The FY-1D (FY is the initials for the Chinese words for "wind and cloud'') polar orbiting satellite will be placed into space atop a Long March 4 rocket from the Taiyuan Satellite Launch Center in North China's Shanxi Province, said Zhang Guangwu, an official with the China Meteorological Administration (CMA).

FY-1D is the first of five meteorological satellites the CMA plans to launch into space sometime between this year and 2008, when the 29th Olympic Games are held in China, Zhang of CMA's National Satellite Meteorological Center told China Daily in an exclusive interview.

The 950-kilogram (2094-lb) satellite will replace the FY-1C, China's first operational polar orbiting meteorological satellite, which outlived its designed two-year life span by 12 months on Friday, he said.

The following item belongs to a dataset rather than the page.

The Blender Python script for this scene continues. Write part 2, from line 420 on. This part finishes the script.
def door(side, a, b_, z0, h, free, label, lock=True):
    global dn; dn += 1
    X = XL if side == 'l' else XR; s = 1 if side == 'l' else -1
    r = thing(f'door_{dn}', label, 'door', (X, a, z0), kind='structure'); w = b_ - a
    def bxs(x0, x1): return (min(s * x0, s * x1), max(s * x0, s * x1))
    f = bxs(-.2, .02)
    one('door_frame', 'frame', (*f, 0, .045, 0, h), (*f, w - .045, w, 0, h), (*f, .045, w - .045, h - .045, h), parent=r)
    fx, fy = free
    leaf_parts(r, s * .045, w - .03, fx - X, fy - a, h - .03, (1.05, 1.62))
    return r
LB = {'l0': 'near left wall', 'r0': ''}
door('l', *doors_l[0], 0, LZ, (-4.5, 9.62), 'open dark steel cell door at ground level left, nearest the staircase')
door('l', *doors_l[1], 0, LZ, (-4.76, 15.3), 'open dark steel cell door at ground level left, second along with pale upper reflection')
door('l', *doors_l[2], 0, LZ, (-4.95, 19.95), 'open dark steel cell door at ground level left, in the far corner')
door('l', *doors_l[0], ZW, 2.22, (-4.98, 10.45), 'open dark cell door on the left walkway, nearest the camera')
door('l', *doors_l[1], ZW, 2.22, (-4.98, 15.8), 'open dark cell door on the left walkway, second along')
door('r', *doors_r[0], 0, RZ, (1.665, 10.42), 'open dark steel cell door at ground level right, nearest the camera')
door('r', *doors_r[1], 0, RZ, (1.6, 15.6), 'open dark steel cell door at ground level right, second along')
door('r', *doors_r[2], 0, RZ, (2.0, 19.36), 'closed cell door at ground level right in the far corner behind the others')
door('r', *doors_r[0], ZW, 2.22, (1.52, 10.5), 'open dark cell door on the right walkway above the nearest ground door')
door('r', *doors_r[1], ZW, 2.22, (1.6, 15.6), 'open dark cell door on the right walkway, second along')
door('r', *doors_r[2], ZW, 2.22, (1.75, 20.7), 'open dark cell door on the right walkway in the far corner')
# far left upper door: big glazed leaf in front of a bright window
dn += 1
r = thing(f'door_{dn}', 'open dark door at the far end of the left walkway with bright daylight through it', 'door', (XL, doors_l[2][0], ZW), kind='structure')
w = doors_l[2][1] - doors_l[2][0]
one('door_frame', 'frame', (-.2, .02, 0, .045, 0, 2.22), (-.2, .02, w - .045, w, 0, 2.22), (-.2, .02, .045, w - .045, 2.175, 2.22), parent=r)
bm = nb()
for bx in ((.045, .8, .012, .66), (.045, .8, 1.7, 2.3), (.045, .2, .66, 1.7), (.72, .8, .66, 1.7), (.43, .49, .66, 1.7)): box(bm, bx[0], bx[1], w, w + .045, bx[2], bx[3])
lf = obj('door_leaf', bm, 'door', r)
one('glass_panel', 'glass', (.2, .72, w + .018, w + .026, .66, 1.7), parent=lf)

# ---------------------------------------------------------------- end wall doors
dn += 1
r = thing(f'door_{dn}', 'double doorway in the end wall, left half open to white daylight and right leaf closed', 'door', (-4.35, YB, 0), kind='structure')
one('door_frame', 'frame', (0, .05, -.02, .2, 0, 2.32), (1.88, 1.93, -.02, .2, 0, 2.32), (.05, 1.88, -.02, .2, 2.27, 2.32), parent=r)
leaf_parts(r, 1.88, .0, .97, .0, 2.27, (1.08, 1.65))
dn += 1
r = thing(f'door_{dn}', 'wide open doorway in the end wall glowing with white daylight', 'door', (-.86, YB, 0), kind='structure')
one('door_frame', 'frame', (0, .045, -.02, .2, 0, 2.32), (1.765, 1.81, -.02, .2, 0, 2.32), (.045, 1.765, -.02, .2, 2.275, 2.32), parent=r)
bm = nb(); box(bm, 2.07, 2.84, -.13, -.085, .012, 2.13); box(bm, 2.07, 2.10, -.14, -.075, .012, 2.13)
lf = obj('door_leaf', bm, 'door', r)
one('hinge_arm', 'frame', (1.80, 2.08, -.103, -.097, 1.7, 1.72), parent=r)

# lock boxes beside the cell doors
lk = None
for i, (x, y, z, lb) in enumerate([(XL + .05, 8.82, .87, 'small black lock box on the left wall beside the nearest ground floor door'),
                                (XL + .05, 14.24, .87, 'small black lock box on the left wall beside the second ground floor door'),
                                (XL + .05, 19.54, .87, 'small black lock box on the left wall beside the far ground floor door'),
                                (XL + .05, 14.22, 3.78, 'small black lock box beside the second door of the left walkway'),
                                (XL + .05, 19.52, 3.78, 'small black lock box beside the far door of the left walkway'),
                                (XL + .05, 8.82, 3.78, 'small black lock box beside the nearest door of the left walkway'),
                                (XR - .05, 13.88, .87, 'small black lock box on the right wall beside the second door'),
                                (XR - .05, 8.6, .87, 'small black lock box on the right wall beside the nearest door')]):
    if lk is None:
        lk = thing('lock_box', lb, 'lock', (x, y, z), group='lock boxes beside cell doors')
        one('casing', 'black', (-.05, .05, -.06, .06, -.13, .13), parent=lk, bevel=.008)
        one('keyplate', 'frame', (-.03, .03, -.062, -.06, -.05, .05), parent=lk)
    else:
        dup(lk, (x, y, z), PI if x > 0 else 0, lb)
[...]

Li Huang, deputy director of the CMA, said the new FY satellite would lay the ground work for China to make short-term and long-term weather forecasting and monitoring of the atmospheric environment.

The new meteorological satellite, along with four others to be launched in the years ahead, will lead the way for the country to offer comprehensive weather services for the 2008 Olympic Games, Li said.

The satellites in the pipeline include two FY-2 geostationary satellites to be launched in 2003 and 2006 and two FY-3 polar orbiting meteorological satellites to be blasted into space in 2005 and 2008, respectively, according to the CMA sources.

The satellites will significantly bolster China's ability to forecast the weather, monitor the environment and prevent and reduce disasters, according to Zhang.

As to the satellite to be launched tomorrow, the FY-1D will monitor meteorological and hydrological disasters and the biosphere environment, to serve the meteorological, agriculture, forestry, water resources and petroleum sectors, Zhang said.

Designed to orbit the earth for two years, FY-1D carries a 10-channel scanning radiometer for the atmosphere and land and ocean observatories, according to Zhang.

The new satellite will keep an eye on the Yangtze, Yellow, Pearl and other rivers every morning, to help prevent floods and other disasters in those river valleys, he said.

It will also help monitor and prevent sandstorms, which engulf northern China at regular intervals.

China's first polar orbiting meteorological satellite, FY-1A was launched in 1988. The FY-1B and FY-1C were launched in 1990 and 1999, respectively.